Task brief
Repeat exactly the lines from the start of the entries below through the line containing "post('wooden_post', 'out of". Omit the rest.

* START *

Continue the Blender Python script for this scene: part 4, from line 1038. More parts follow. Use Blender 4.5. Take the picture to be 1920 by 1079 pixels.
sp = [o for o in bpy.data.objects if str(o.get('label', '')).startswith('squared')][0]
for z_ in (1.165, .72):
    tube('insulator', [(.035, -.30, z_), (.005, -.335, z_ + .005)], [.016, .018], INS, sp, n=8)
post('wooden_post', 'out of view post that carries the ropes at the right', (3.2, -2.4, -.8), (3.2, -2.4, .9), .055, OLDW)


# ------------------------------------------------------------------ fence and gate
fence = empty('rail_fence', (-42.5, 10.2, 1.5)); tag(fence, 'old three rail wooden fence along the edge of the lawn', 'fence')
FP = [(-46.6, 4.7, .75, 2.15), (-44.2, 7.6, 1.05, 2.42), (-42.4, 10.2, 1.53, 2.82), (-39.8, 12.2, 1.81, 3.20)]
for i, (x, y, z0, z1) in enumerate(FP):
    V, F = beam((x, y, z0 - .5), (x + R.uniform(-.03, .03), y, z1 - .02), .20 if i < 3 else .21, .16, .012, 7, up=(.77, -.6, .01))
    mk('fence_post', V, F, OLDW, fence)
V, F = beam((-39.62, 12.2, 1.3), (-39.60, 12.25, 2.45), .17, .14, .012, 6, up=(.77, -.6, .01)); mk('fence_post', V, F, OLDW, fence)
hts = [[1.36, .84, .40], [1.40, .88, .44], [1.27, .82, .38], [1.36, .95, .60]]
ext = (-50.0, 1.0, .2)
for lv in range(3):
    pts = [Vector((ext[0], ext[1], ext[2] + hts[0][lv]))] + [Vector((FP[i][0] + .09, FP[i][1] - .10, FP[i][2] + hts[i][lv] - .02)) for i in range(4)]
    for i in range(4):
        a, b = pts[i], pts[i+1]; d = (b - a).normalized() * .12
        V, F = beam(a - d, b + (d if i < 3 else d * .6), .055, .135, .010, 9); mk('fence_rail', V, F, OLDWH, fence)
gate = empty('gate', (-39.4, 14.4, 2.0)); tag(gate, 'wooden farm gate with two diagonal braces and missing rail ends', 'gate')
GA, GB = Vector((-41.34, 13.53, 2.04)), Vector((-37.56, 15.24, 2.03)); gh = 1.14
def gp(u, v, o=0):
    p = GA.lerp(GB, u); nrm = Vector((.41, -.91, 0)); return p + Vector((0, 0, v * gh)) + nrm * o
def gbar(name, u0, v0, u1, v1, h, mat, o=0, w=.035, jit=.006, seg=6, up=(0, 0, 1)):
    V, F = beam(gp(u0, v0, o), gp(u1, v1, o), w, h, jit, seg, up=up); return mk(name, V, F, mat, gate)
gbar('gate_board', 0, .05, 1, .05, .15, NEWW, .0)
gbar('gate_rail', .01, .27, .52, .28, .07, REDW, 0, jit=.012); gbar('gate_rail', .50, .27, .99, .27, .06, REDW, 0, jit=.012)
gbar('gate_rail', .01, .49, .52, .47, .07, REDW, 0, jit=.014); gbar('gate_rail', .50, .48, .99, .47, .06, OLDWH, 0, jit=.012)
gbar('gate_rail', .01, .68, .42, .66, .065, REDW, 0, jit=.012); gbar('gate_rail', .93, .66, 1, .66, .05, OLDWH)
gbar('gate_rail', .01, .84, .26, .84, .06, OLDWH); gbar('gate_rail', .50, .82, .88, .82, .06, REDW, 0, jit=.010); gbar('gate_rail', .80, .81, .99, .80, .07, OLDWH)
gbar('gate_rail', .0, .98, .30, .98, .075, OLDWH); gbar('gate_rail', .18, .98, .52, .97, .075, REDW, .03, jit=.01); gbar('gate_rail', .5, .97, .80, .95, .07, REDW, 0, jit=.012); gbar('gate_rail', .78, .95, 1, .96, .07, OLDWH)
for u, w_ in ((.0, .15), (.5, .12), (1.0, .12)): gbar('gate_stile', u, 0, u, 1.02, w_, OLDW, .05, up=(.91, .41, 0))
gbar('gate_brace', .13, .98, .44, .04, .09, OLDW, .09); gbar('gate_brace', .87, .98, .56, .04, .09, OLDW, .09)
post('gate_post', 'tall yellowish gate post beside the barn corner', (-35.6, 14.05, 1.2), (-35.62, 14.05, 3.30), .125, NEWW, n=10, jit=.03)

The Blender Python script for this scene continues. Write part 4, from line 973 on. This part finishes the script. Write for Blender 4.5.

* END *

Correct output
Continue the Blender Python script for this scene: part 4, from line 1038. More parts follow. Use Blender 4.5. Take the picture to be 1920 by 1079 pixels.
sp = [o for o in bpy.data.objects if str(o.get('label', '')).startswith('squared')][0]
for z_ in (1.165, .72):
    tube('insulator', [(.035, -.30, z_), (.005, -.335, z_ + .005)], [.016, .018], INS, sp, n=8)
post('wooden_post', 'out of view post that carries the ropes at the right', (3.2, -2.4, -.8), (3.2, -2.4, .9), .055, OLDW)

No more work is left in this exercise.